I personally went all in on the fully-loaded 14″ MacBook Pro. The extra RAM in this iteration is overkill for my needs and I would have stuck with 96GB if it were still an option (I do actually push beyond 64GB, but not often or by much). I’ve got an external XDR monitor for my HDR work and prefer the lightweight 14″ model for travel.

I recommend the following options to compliment the laptop:

  • CalDigit TS4 dock. This makes it very easy to plug your laptop into everything with a single cable (which includes power for the laptop and data connections to monitor, hard drives, Ethernet, mouse, etc). It includes two downstream Thunderbolt ports, which I find very handy so that I can turn off my RAID drive without losing access to downstream devices.
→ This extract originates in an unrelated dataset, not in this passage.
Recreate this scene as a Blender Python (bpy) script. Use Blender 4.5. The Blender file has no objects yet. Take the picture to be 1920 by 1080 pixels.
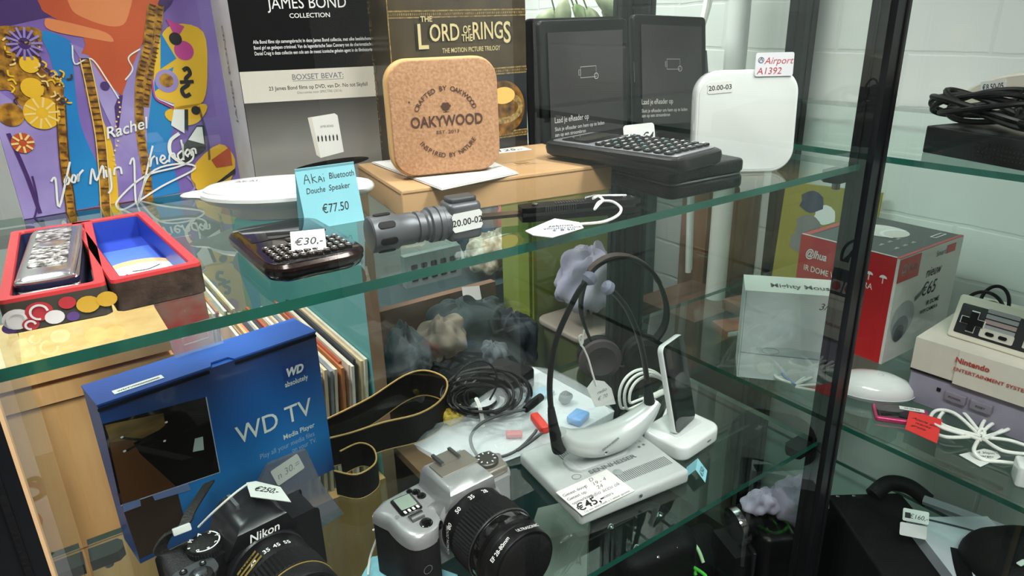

I owned the previous TS3 and it’s also a great option if you don’t care about multiple downstream TB ports.
  • An external HDR monitor. This is very optional (and pricing/selection should only get better in time), but nice if you want to not only view HDR on a larger screen than the 14-16″ one built into the MacBook Pro.
  • Sandisk Extreme Portable. Very fast / compact and connects with a single cable. I find this is a great option for backing up the computer, or adding more storage if you don’t have enough internal to the laptop (always be sure to backup your drives).